And well rockets is really a very broad term which not just includes spacecrafts but also missiles.
SpaceX is unique not for sending 'rockets' but it for being the first privately funded company to successfully launch, orbit and recover a spacecraft also the first private company to send spacecraft to ISS.
So yes, Space transport/travel is a luxurious and emerging market.
> SpaceX is unique not for sending 'rockets' but it for being the first privately funded company to successfully launch, orbit and recover a spacecraft also the first private company to send spacecraft to ISS.
In what sense? The SpaceX launches were under NASA contract. Neither STS nor Apollo before it was built purely in-house by NASA; most of the parts were built by Rockwell, Lockheed and others. What's the big distinction here? Just that SpaceX was taking a bigger chunk of the failure risk?
SpaceX retains ownership of the rockets, they sell flights on the rockets rather than the rockets themselves. My understanding is that this is a recent development in the industry. For example, the Shuttles were built by Rockwell but, as I understand it, owned by NASA.

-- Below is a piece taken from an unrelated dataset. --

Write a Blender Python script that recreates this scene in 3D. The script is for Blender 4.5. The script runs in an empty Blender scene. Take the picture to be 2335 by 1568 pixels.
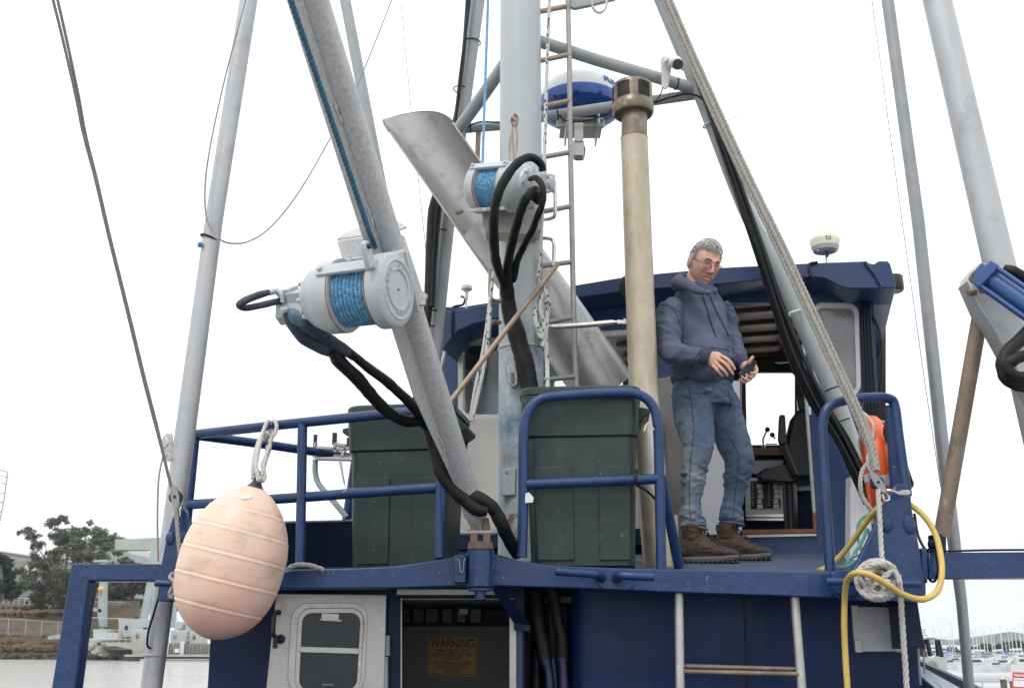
import bpy, math, random
from math import sin, cos, pi, radians, atan, tan, sqrt
from mathutils import Vector as V, Matrix as MX, noise
from mathutils.geometry import tessellate_polygon
random.seed(7)
S = bpy.context.scene
COL = S.collection
# ------------------------------------------------------------------ camera, world, sun, exposure
CH = 2.6                      # camera height above the water (m)
FP = 2400.0                   # focal length in units of a 2335 wide picture
PIT = atan((1468-784)/FP)     # the camera looks up a little
CP, SP = cos(PIT), sin(PIT)
cam = bpy.data.cameras.new('camera'); co = bpy.data.objects.new('camera', cam); COL.objects.link(co)
cam.sensor_width = 36; cam.lens = 36*FP/2335; cam.clip_end = 9000; cam.clip_start = .05
cam.dof.use_dof = True; cam.dof.focus_distance = 5.3; cam.dof.aperture_fstop = 6.3
co.location = (0, 0, CH); co.rotation_euler = (pi/2+PIT, 0, 0); S.camera = co
SUN_EL, SUN_AZ = radians(52), radians(208)     # azimuth clockwise from +Y: behind the viewer, a little left
w = bpy.data.worlds.new('World'); S.world = w; w.use_nodes = True
nt = w.node_tree; nt.nodes.clear(); N = nt.nodes.new; L = nt.links.new
sky = N('ShaderNodeTexSky'); sky.sky_type = 'NISHITA'; sky.sun_disc = False
sky.sun_elevation = SUN_EL; sky.sun_rotation = SUN_AZ
tc = N('ShaderNodeTexCoord'); sep = N('ShaderNodeSeparateXYZ'); L(tc.outputs['Generated'], sep.inputs[0])
ramp = N('ShaderNodeValToRGB'); L(sep.outputs['Z'], ramp.inputs[0])
ramp.color_ramp.elements[0].position = 0; ramp.color_ramp.elements[0].color = (.70, .70, .70, 1)
ramp.color_ramp.elements[1].position = 1; ramp.color_ramp.elements[1].color = (1, 1, 1.0, 1)
mp = N('ShaderNodeMapping'); mp.inputs['Scale'].default_value = (1.3, 1.3, 9); L(tc.outputs['Generated'], mp.inputs[0])
cn = N('ShaderNodeTexNoise'); cn.inputs['Scale'].default_value = 2.2; cn.inputs['Detail'].default_value = 5; L(mp.outputs[0], cn.inputs[0])
cr = N('ShaderNodeValToRGB'); L(cn.outputs[0], cr.inputs[0])
cr.color_ramp.elements[0].position = .38; cr.color_ramp.elements[0].color = (.86, .9, .95, 1)
cr.color_ramp.elements[1].position = .58; cr.color_ramp.elements[1].color = (1, 1, 1, 1)
m1 = N('ShaderNodeMix'); m1.data_type = 'RGBA'; m1.blend_type = 'MULTIPLY'; m1.inputs[0].default_value = 1
L(ramp.outputs[0], m1.inputs[6]); L(cr.outputs[0], m1.inputs[7])
vm = N('ShaderNodeVectorMath'); vm.operation = 'SCALE'; vm.inputs[3].default_value = 19.5; L(m1.outputs[2], vm.inputs[0])
m2 = N('ShaderNodeMix'); m2.data_type = 'RGBA'; m2.inputs[0].default_value = .93; L(sky.outputs[0], m2.inputs[6]); L(vm.outputs[0], m2.inputs[7])
bg = N('ShaderNodeBackground'); bg.inputs[1].default_value = .1; L(m2.outputs[2], bg.inputs[0])
wo = N('ShaderNodeOutputWorld'); L(bg.outputs[0], wo.inputs[0])
sl = bpy.data.lights.new('sun', 'SUN'); sl.energy = 1.25; sl.angle = radians(14); sl.color = (1, .97, .92)
so = bpy.data.objects.new('sun', sl); COL.objects.link(so)
sd = V((sin(SUN_AZ)*cos(SUN_EL), cos(SUN_AZ)*cos(SUN_EL), sin(SUN_EL)))
so.rotation_euler = (-sd).to_track_quat('-Z', 'Y').to_euler()
S.view_settings.view_transform = 'Standard'; S.view_settings.look = 'None'; S.view_settings.exposure = -.05; S.view_settings.gamma = 1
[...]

You are confusing two things, NASA outsourcing the parts built by other companies is a contract based project for which NASA was funded by the government. This means if any losses, are faced by NASA/government not the companies which made the parts.
SpaceX is more like a privately funded Space Exploration Company. NASA awarded them the contact not to outsource parts like in earlier projects but for SpaceX's design and technology.
Also the NASA contract to send cargo to ISS was one thing of the many SpaceX is doing. So in a lot of sense it is unique. Not sure why you think the ISS contract is the only thing what SpaceX is living on.
But yes, emerging technologies are not something every common-man invests in.